>> START

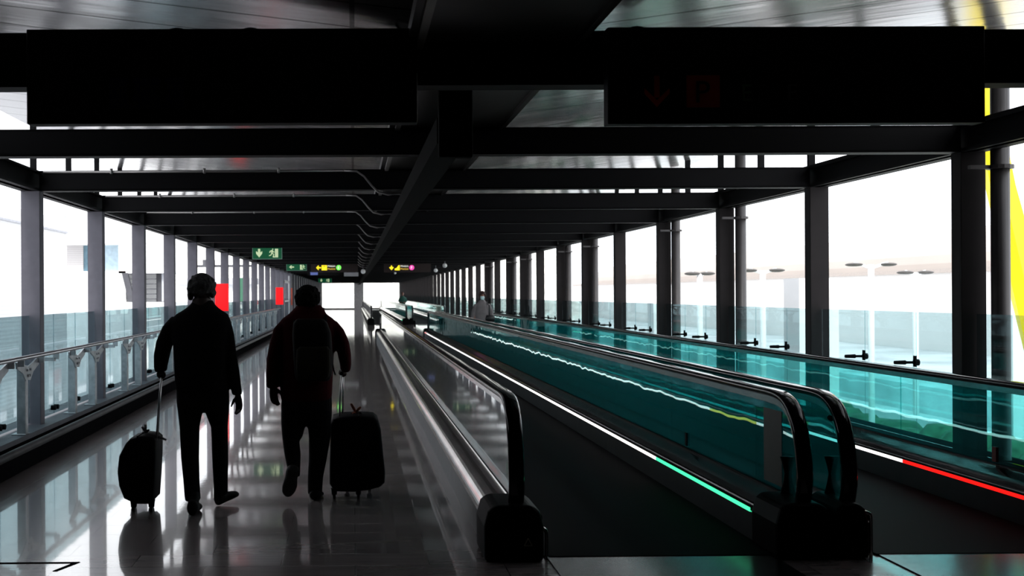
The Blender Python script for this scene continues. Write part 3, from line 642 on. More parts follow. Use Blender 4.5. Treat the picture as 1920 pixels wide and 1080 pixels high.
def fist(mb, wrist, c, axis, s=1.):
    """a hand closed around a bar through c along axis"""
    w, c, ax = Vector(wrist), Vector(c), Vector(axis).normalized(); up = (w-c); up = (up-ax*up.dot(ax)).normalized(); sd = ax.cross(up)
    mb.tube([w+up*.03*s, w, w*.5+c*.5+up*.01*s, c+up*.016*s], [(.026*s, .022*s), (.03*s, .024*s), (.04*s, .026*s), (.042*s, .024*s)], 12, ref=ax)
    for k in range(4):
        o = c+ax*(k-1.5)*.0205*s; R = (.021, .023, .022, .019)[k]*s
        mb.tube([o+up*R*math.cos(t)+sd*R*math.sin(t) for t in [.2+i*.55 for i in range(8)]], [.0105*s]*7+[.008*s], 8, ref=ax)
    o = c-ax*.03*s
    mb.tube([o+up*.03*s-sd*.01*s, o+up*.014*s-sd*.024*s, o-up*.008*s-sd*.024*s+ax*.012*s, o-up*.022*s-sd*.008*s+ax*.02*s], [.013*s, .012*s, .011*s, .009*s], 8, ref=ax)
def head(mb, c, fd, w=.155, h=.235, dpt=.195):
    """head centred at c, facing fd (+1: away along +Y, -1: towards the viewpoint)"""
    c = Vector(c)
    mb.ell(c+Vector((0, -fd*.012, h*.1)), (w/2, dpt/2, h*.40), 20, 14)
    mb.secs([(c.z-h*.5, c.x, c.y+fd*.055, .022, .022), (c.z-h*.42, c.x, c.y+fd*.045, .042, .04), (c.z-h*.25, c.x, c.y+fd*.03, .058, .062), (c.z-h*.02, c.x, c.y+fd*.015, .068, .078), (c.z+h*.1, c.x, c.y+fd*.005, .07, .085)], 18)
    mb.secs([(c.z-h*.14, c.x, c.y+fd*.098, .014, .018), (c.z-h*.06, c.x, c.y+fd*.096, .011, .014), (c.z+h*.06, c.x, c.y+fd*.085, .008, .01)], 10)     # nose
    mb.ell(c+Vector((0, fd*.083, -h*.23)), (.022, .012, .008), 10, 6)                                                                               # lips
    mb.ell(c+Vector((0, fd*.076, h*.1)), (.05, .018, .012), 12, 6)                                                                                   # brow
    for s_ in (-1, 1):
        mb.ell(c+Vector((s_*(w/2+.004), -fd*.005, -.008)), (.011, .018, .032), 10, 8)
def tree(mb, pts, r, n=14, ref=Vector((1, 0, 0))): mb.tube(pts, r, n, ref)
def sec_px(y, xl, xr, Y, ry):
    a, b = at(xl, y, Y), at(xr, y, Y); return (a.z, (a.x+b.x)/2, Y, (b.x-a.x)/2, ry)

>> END

■ EXERCISE GOAL
Go through the listing above and quote it exactly, apart from its images.

■ COMPLETED EXERCISE
The Blender Python script for this scene continues. Write part 3, from line 642 on. More parts follow. Use Blender 4.5. Treat the picture as 1920 pixels wide and 1080 pixels high.
def fist(mb, wrist, c, axis, s=1.):
    """a hand closed around a bar through c along axis"""
    w, c, ax = Vector(wrist), Vector(c), Vector(axis).normalized(); up = (w-c); up = (up-ax*up.dot(ax)).normalized(); sd = ax.cross(up)
    mb.tube([w+up*.03*s, w, w*.5+c*.5+up*.01*s, c+up*.016*s], [(.026*s, .022*s), (.03*s, .024*s), (.04*s, .026*s), (.042*s, .024*s)], 12, ref=ax)
    for k in range(4):
        o = c+ax*(k-1.5)*.0205*s; R = (.021, .023, .022, .019)[k]*s
        mb.tube([o+up*R*math.cos(t)+sd*R*math.sin(t) for t in [.2+i*.55 for i in range(8)]], [.0105*s]*7+[.008*s], 8, ref=ax)
    o = c-ax*.03*s
    mb.tube([o+up*.03*s-sd*.01*s, o+up*.014*s-sd*.024*s, o-up*.008*s-sd*.024*s+ax*.012*s, o-up*.022*s-sd*.008*s+ax*.02*s], [.013*s, .012*s, .011*s, .009*s], 8, ref=ax)
def head(mb, c, fd, w=.155, h=.235, dpt=.195):
    """head centred at c, facing fd (+1: away along +Y, -1: towards the viewpoint)"""
    c = Vector(c)
    mb.ell(c+Vector((0, -fd*.012, h*.1)), (w/2, dpt/2, h*.40), 20, 14)
    mb.secs([(c.z-h*.5, c.x, c.y+fd*.055, .022, .022), (c.z-h*.42, c.x, c.y+fd*.045, .042, .04), (c.z-h*.25, c.x, c.y+fd*.03, .058, .062), (c.z-h*.02, c.x, c.y+fd*.015, .068, .078), (c.z+h*.1, c.x, c.y+fd*.005, .07, .085)], 18)
    mb.secs([(c.z-h*.14, c.x, c.y+fd*.098, .014, .018), (c.z-h*.06, c.x, c.y+fd*.096, .011, .014), (c.z+h*.06, c.x, c.y+fd*.085, .008, .01)], 10)     # nose
    mb.ell(c+Vector((0, fd*.083, -h*.23)), (.022, .012, .008), 10, 6)                                                                               # lips
    mb.ell(c+Vector((0, fd*.076, h*.1)), (.05, .018, .012), 12, 6)                                                                                   # brow
    for s_ in (-1, 1):
        mb.ell(c+Vector((s_*(w/2+.004), -fd*.005, -.008)), (.011, .018, .032), 10, 8)
def tree(mb, pts, r, n=14, ref=Vector((1, 0, 0))): mb.tube(pts, r, n, ref)
def sec_px(y, xl, xr, Y, ry):
    a, b = at(xl, y, Y), at(xr, y, Y); return (a.z, (a.x+b.x)/2, Y, (b.x-a.x)/2, ry)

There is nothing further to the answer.